In our system, new hires take a personality test during onboarding.  The bot uses this information to determine the content and tone of its responses. In general, an analytic bot style provides data, details, structure, and next steps with less emotion, while a creative bot style shows emotion with lots of emojis, inspires users to reach big goals, and helps the user move through ideas quickly.

Script Development

We created scripts of potential proactive and reactive responses to some assumed questions or requests. Below is a sample script for how the bot might alter its response to different levels of frustration as a relationship develops. Scripts were used to test the first prototype.

Wizard of Oz Testing

A proxy prototype was shared with the participant. The sophisticated operations of the concept were conducted live by undisclosed human operators. Participants were talked through a scenario by a moderator and invited into a chat with our bot. The operator used the script for the interaction.

One of the first things we learned from the WOZ prototype sessions was that the operator needed to be familiar with the sample lexicons as well as the selected communication style so that improvisational responses could be given to non-standard questions. This highlighted the need for a robust language database to draw from. We saw positive responses to the concept and learned that proactivity — paired with usefulness — created a trust and a willingness to continue engagement in the future.

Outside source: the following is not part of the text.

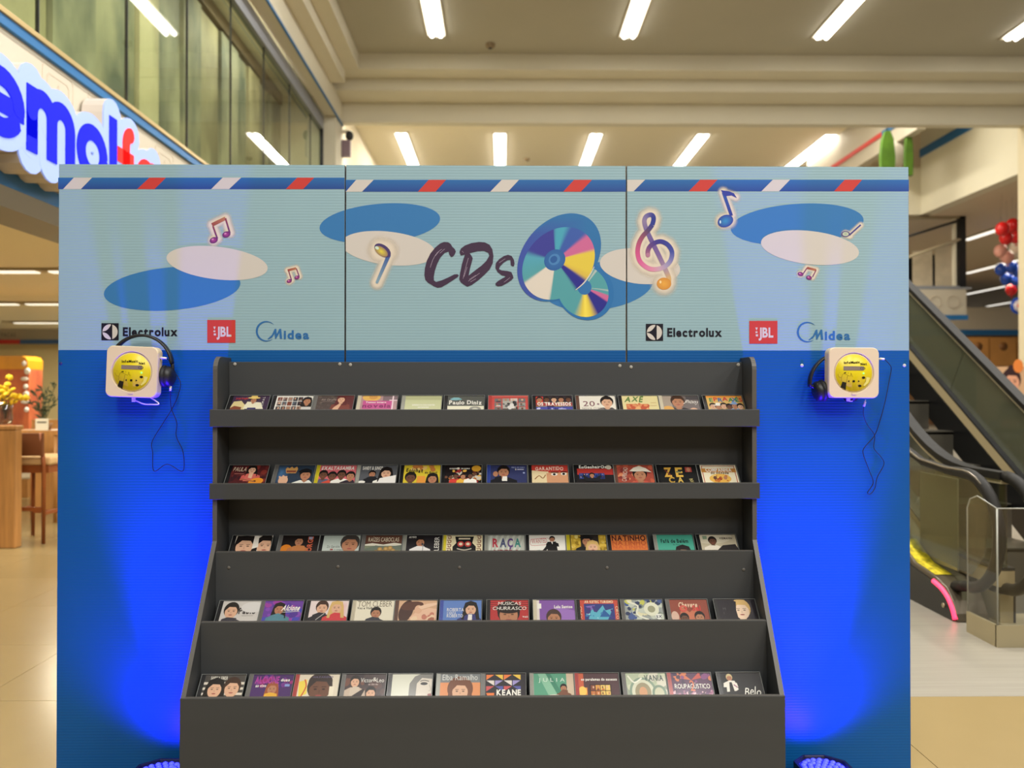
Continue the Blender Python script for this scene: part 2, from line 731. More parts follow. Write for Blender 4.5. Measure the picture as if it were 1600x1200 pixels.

An element that was not easily prototyped was the over-time interaction that is an intrinsic part of relationship building. This is likely to require a test build, or a semi-longitudinal study through which the participants interact with scripted respondents over a period of time.

Architecture

The architecture for a relationship-building bot needs to include elements of context, language, sentiment and personality analysis.  These are each queries and the results are combined to form new user-specific variables for subsequent queries.  Ultimately these chains determine the style and content of the bot’s response.  The system would likely be a combination of both simple rule-based engines as well as a more Bayesian approach to determine the most likely actions and responses based on the initial variables and learned efficacy over time.

Prototype

For the prototype, we explored means of wireframing a conversational interface. This prototype needed to illustrate the user’s inputs, system functions, and connections to databases and services. We chose to orient the timeline vertically to reflect the flow of a messaging conservation. This flow allows the incorporation of bot processes, databases, and integrated services. Additionally, support systems can be identified for various requests and connections.

Next Steps

After collaborating with engineering to determine the feasibility of this approach and making necessary adjustments, the next step would be to tightly define the bot’s scope and functionality and create the robust language database.